Less than one percent of all bird species—around 60 in total—are unable to fly. That’s surprising, since birds are so closely identified with flight. Ostriches, penguins, kiwis, and other species descended from ancestors that could fly but lost that ability as they adapted to life on land or in water. Why did they give up flying? Flying is a huge advantage for evading predators and traveling long distances to find food and better habitat. But it’s also expensive: birds use about 75 percent more energy in flight than similarly sized mammals. “If flight isn’t essential, birds can survive and reproduce more effectively by redirecting their energy resources elsewhere,” Natalie Wright, a researcher at Kenyon College in Ohio, told Live Science. Her team published a study on the topic in PNAS a few years ago. They found that island birds—those facing few or no predators and less competition for food and habitat—tend to lose the ability to fly. That shift triggers physical changes. Over time, birds’ flight muscles shrink. The sternum (breastbone) and its central ridge—the keel where the flight muscles attach—also shrink, Wright noted. Wing bones shorten and weaken, while legs adapted to life on the ground become longer and stronger.
How else do these evolutionary changes show up? Some birds trade flight for exceptional swimming. Penguins, for instance, keep their flight muscles and keel but repurpose them for swimming. “They use their wings to fly underwater,” said Peter Ryan, an honorary professor of ornithology at the University of Cape Town. In birds that haven’t flown for long periods, the stiff feathers needed for flight disappear, Ryan pointed out. In species like the kiwi, body feathers lose the tiny hooks that help maintain aerodynamic shape, giving them a fluffier look, he added. A study in Evolution this year found that flightless birds lose feather traits in the reverse order that those traits evolved.

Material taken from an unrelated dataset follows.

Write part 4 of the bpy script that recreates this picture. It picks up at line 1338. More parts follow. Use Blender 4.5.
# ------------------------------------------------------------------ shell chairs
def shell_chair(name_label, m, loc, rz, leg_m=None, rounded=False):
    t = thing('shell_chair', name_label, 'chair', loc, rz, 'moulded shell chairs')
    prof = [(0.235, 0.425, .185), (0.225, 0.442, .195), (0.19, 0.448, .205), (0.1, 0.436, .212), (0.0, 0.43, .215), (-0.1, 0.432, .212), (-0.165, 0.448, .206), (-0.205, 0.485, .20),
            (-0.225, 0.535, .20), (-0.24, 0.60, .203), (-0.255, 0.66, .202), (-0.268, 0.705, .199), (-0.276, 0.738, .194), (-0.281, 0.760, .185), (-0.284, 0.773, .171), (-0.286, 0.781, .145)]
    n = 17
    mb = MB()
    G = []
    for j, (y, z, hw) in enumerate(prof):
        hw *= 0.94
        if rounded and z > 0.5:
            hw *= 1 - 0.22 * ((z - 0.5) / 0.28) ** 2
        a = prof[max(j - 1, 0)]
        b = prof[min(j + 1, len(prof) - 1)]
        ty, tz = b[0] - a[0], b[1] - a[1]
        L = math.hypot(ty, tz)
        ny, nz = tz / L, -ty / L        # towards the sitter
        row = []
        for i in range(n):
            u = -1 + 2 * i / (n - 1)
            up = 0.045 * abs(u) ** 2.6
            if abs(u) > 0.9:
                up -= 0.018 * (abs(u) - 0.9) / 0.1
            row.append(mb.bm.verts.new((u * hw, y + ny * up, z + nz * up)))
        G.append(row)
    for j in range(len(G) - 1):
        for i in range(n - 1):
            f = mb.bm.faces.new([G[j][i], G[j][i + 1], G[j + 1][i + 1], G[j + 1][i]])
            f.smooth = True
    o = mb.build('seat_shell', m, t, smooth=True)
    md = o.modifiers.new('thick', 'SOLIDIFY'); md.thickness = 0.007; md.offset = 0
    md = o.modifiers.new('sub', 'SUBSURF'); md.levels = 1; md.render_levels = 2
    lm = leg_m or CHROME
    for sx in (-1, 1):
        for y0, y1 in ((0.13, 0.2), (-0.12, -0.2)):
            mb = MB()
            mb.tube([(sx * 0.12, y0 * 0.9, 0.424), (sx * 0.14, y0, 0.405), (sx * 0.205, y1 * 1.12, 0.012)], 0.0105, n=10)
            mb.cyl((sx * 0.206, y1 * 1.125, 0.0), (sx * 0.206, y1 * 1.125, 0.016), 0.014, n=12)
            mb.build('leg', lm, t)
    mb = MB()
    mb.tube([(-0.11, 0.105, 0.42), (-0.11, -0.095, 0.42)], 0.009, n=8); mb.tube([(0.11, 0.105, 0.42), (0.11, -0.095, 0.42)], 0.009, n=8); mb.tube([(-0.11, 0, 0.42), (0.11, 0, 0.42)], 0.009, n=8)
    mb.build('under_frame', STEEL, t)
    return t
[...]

The authors say skeletal and feather changes happen together, because maintaining and growing bone takes much more energy than supporting feathers.
Flightless birds are rare today, but fossils show they were far more widespread and diverse thousands of years ago, says Tim Blackburn, a professor at University College London. The arrival of humans and introduced animals like rats and dogs wiped out many of those species. “Having lost the ability to fly, they didn’t have time to redevelop this useful trait,” Blackburn said. That led to the rapid extinction of iconic species such as the dodo in Mauritius and the moa in New Zealand. Blackburn says there could have been four times as many flightless bird species on Earth today if not for human-caused extinctions. “Many of these species thrived on islands without predators, but they disappeared after humans arrived,” said Ferran Sayol, a research fellow at the Center for Ecological Research and Forestry Applications in Barcelona, Spain.